El gobierno está
pidiendo una ley de emergencia por la que se le otorgarían poderes
extraordinarios para hacer frente al colapso fiscal en ciernes. Pide
más poder como si no hubiera tenido, al menos hasta febrero de este
año, la plenitud del poder, y para resolver problemas que no
hubiera provocado él mismo.
El gobierno inaugurado el 28 de marzo de 1999 se inició,
como se recordará, con la coalición de los tres principales grupos
del Congreso, los argaño-wasmosistas del partido Colorado, los
liberales y los encuentristas y entre ellos reunían más de dos
tercios del quorum en cada una de las cámaras del Congreso.
Pero además, se inició montado en una oleada de histeria
colectiva organizada por la Iglesia Católica y por los medios de
comunicación afines (Noticias, Ultima Hora, Canal 9, Canal 13,
Radio Ñandutí, etc.), que dio al Poder Ejecutivo carta blanca para
deshacerse en forma violenta de cualquier atisbo de oposición y de
establecer un clima general de intolerancia política que se traducía
en su dominio omnímodo y autoritario de la situación.
Y por si faltara algo, descabezaron el Poder Electoral y
terminaron la tarea de sumisión de los tribunales con lo que las
fuerzas que alentaron el golpe de ese día (28 de marzo), tenían más
poder que cualquier otro gobierno de la historia paraguaya al menos
desde 1967.
Al tomar el gobierno, estas fuerzas encontraron un país
medianamente ordenado. En crisis, pero medianamente ordenado.

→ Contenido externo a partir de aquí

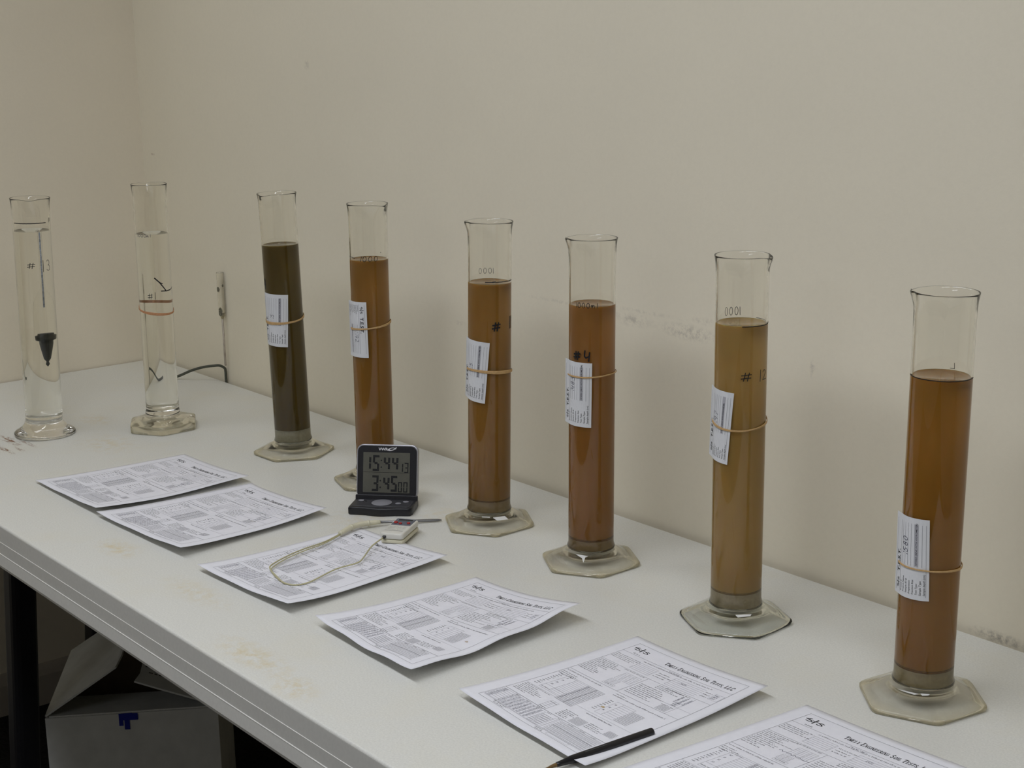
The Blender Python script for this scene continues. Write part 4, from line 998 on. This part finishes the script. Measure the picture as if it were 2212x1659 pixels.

Hoy, un año y medio después, los
resultados del cambio no podían ser peores. El déficit fiscal se
ha disparado sin control debido a la política de compra de
clientela que se ha usado desde el Estado, así como de
irresponsabilidad en las contrataciones y pagos y en la falta de
cualquier política de desarrollo.
La gestión de este gobierno todopoderoso, que tenía todo
para ordenar el país, ha consistido en destruir todo cuanto ha
encontrado a su paso, incluido el ya escaso control paraguayo sobre
la represa de Itaipú.
La ineptitud, por señalar solamente lo menos, de este
gobierno es antológica, se mire por donde se mire cualquier campo
de su acción. Su paso por la historia es una catástrofe mayor que
un terremoto o un huracán. Los daños que ha causado son difícilmente
mensurables.
Y ese mismo gobierno pide ahora más poder para abusar, ya
sin recato ni límite, de esa ineptitud con la que ha hundido al país.
Las cifras son elocuentes. Son las cifras que el propio
gobierno ha elaborado. Ellas no pueden disimular la magnitud del
desastre ni disminuir la
responsabilidad de
sus autores.
Lo que el gobierno debe hacer, si tiene un dejo de
patriotismo, o si al menos queda algo de decencia personal en alguno
de sus integrantes, es irse, cuanto más rápido mejor y dar a otros
la oportunidad de sacar al país del marasmo en que lo ha metido.